Shortly after returning to England De Trey and two of her sisters started producing pottery at Dartington, in Devon. By 1950 she was employing three people, and would later run her pottery company, Shinner’s Bridge Pottery for over 30 years. De Trey was a founder member of the Devon Guild of Craftsmen and Craft Potters Association.

Unfortunately, De Trey’s pottery studio burned down due to an electrical fault in 1957, leading her to change her focus from earthenware to stoneware. Her new designs incorporated a simple brown and white glaze and deft brushwork exploring lively bird and plant motifs. In the 1960s she developed more austere fluted forms with a Scandinavian quality, as well as ash- and iron-glazed pieces, more Anglo-oriental in style.

By 1976 she had established a training workshop adjacent to her pottery. She was a founding member of the Craft Potter’s Association and helped establish the Devon Guild and the Dartington Pottery Training Workshop. She retired from production work in 1980 and her focus changed again, this time to individual work. She was made a CBE for services to the arts in the 2006 New Year Honours.

De Trey made celadon and lustre-glazed porcelain and finally retired in her early 90s. She died in 2016, her work had a significant impact on the craft’s post-World War II revival.

Michael Casson (1926-2003)

Casson made his first pots at an evening class in 1945, followed at studies at Shoreditch College, where he took a teacher’s course, specialising in art and woodwork. From 1948, at Hornsey School of Arts and Crafts, he gained an art teacher’s diploma. Casson always maintained that he was self-taught as he could not find tutors.

Casson was influenced by the culture of ancient Greece, and he was influenced more by Minoan and Mediterranean pottery. In 1952, he established a pottery in the basement of his uncle’s hardware shop in Marchmont Street, Bloomsbury. Using red clay, black slip and a richly reactive lead-based tin glaze, he produced useful and decorative wares, including a memorable series of lidded jars with modelled knobs in the form of abstracted birds. In 1959, the pottery moved to Prestwood, Buckinghamshire, changing from earthenware to reduced stoneware.

He was a founder member of the Craftsman Potters Association (CPA), he was appointed director of the newly formed Crafts Advisory Committee (later the Crafts Council),

Teaching at Harrow, Casson transformed many young potters into professionals, progressing to working in 1976 with the BBC on his TV series The Craft Of The Potter.

By the late 1970s, the family had moved to Wobage Farm, Herefordshire, where it was possible to fire kilns with wood and to salt-glaze. They ran a summer school was run, and the community of makers at Wobage expanded, first with family, then with talented art school graduates.

Blandine Anderson

After studying Fine Art Ceramics (BA Hons) at Exeter College of Art and Design, Anderson taught for five years at colleges in Somerset before setting up her first ceramic studio in Devon in 1988. She has since established a reputation as an artist intent on pushing creative boundaries and has gained an enthusiastic following for her hugely collectable one-off sculptural works.

“Although my work is dominated by the broad theme of animals in landscape – the driving forces behind it are really composition and proportion.
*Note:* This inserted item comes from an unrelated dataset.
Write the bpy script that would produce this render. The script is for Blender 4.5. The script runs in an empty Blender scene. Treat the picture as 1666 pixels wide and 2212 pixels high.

Since I come from a Fine Art background, I lean towards a sculptural approach. As a result, I am torn between wanting to make simple sculptural forms and more decorative works which are whimsical, meaningful and communicate my love of the subject.”

Within her work base forms are often conceived before the overall design is finalised. The base is then “populated” with creatures chosen to enhance it: hares and foxes for long fluid lines; sheep to punctuate; birds to break through the form. As a small-holder and nature-enthusiast environmental issues are never far from her thoughts and are constantly referred to in the work.

Anderson has exhibited in both solo and group exhibitions throughout the UK.

Jason Wason

Wason was born in 1946. A self-taught artist from a young age he travelled the world and experienced a multitude of cultures – the Balkans, the middle East and Asia. It was his skill as a craftsman which supported these travels, and he learnt various local practices whilst also exporting local culture.

In 1972 Wason settled in Scotland where he set up a co-operative with a weaver, a saddler and a jeweller. It was here that he started potting. Four years later, he moved to Cornwall and started work at Bernard Leach’s St Ives Pottery as an assistant in the production of domestic pottery and became accomplished at the traditional ‘thrown on the wheel’ technique.

Wason made functional pieces but by the late 1980 he was making increasingly bigger, more ambitious vessels. He is inspired by the great ceremonial wares of the past, and by his deep affinity with nature – broad deep bowls, jars, pouring vessels, disk-like containers, lidded jars and big dishes –  and fused ancient elements of form with the many types of craft he had seen on his travels whilst also retaining the direct, ever-present light, colour and texture of his Cornish home.